Comentário (Hubert Rohden):
Esta primeira palavra de Jesus referida por Tomé
logo revela o caráter místico do seu Evangelho. Os livros sacros usam a palavra
“morte”, tanto em sentido físico, como metafísico e aqui “morte” quer dizer a
permanência no plano do ego humano, ignorando o Eu-divino do homem, porquanto
nenhum homem se imortaliza pela mentalização do seu ego, mas tão somente pela
transmentalização rumo a seu Eu, ao seu Atman,
a sua Alma, que é o espírito de Deus em forma individual.
Já no livro do Gênese, a palavra “morte” é usada em
sentido metafísico, quando o Elohim,
as potências divinas, dizem a Adão: “Se
comeres do fruto da árvore do conhecimento do bem e do mal (do ego), logo
morrerás”. Adão comeu desse fruto e viveu ainda diversos séculos. O texto
não se refere à morte do corpo físico, mas sim à morte do ego-mental. O homem,
pelo despertamento do ego-consciência, permanece no plano da mortalidade.
Somente subindo ao plano superior da “árvore
da vida” é que ele entrará na imortalidade. O homem pode mortalizar-se e
pode, também, imortalizar-se. A serpente da Gênese simboliza o ego-mortal, o
poder que esmagará a cabeça da serpente representa o Eu imortal. Esse processo
evolutivo do ego-mortal para o Eu-imortal vai, através de todos os livros
sacros.
O próprio Cristo se identifica com o Eu-imortal
quando se compara à “serpente erguida às alturas”, que preserva da morte os que
haviam sido mordidos pelas serpentes rastejantes do ego humano.
Na filosofia oriental, aparece a palavra kundalini, cujo radical kundala significa serpente, símbolo da
energia cósmica. A kundalini dormente
no chakra inferior da coluna vertebral
representa o subconsciente do homem primitivo, quando ele desperta e rasteja
horizontalmente, entra na zona do ego-consciente e quando a kundalini se
verticaliza e atinge as alturas, então entra o homem no mundo do cosmo
consciente, onde ele se imortaliza.
O homem é potencialmente imortal ou imortalizável,
mas não é, atualmente, imortal, se assim fosse, não poderia sucumbir à morte
metafísica. A imortalização, ou imortalidade atual, é a conquista suprema da
consciência cosmo-crística do homem. Nesse sentido, afirma o Evangelho: “A tal ponto amou Deus o mundo que lhe
enviou seu filho unigênito, para que todos aqueles que com ele tenham
fidelidade não pereçam, mas tenham vida eterna”.

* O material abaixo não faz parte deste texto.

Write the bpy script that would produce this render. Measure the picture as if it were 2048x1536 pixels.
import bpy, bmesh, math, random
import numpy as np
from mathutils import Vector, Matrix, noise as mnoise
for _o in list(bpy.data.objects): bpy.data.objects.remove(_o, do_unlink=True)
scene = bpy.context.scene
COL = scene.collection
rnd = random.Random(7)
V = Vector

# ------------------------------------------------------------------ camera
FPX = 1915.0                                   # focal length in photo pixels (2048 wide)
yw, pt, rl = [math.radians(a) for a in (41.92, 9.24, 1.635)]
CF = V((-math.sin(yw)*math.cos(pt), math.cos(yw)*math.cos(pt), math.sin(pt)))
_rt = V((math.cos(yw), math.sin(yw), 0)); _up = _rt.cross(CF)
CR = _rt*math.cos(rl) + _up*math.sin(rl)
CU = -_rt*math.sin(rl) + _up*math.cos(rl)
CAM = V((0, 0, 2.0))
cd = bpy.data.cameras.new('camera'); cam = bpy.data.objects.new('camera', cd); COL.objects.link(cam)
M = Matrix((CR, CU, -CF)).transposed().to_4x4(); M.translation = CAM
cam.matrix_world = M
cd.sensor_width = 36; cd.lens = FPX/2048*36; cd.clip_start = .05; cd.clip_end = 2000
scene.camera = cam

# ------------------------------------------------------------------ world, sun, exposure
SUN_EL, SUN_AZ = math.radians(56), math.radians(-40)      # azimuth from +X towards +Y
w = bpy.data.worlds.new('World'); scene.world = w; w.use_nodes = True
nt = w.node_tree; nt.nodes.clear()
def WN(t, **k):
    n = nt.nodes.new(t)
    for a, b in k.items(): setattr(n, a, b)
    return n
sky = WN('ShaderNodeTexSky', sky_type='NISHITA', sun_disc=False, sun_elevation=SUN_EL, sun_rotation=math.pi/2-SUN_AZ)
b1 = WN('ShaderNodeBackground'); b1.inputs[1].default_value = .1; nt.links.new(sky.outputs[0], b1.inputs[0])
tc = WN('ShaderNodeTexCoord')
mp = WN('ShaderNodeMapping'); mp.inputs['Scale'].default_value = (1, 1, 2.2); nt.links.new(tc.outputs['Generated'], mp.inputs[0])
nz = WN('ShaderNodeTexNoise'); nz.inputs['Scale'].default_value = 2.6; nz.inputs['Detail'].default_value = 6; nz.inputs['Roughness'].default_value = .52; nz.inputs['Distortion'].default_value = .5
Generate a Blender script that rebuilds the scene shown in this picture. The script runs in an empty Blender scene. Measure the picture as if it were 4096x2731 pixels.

Também a história do filho pródigo usa a palavra “morto”
em sentido metafísico: “O pai daquele
jovem dia que seu folho estava morto e reviveu, estava no ego e passou para o
Eu”. E toda a subsequente alegria e felicidade só se compreende quando se
sabe que simboliza a apoteose de um ser humano que se auto realizou, passando
da ego-consciência mortal, para a Eu-consciência imortal.
Também no caso do discípulo que queria sepultar seu
pai, antes de atender ao convite de Jesus, o Mestre usa a palavra “morte” em
dois sentidos, físico e metafísico: deixa os (espiritualmente) mortos
sepultarem os seus (fisicamente) mortos.
O Credo Apostólico afirma que o Cristo julgará os
vivos e os mortos, isto é, os que vivem na cosmo-consciência e os que ainda
rastejam na ego-consciência.
Tomé refere as palavras do Cristo divino proferidas
através do veículo da personalidade humana de Jesus: “Quem descobrir o sentido destas
palavras não provará a morte”, quem compreender, pela intuição, o
sentido profundo das palavras deste Evangelho, esse não ficará no plano do ego
humano, mas se imortalizará pela consciência do Eu divino.
Compreender não é inteligir, entender, mas é saber
ou saborear com todas as potências do espírito. Essa sapiência ou saboreamento
espiritual, só acontece ao homem quando ele se abre rumo ao Infinito em
cosmo-meditação, em Cristo-conscientização. A verdadeira meditação é uma
invasão Cristo-cósmica na alma do homem. Enquanto o homem é ego pensante, nada
de grande lhe acontece, mas quando se torna cosmo-pensado, cosmo-agido,
cosmo-vivido, então lhe acontece a invasão cósmica do espírito de Deus, que
resolve todos os problemas da vida terrestre e introduz o homem na vida
verdadeira.
Nesta primeira palavra do seu Evangelho, Tomé já
antecipa uma verdadeira síntese de todas as verdades seguintes. E, à luz dessa
intuição mística, indigitou ele, o caráter fundamental da sua mensagem. A tal ponto
Tomé descreu no princípio, que, por fim, ultrapassou todo o descrer e também
todo o crer e atingiu as culminâncias de um saber e saborear Crístico.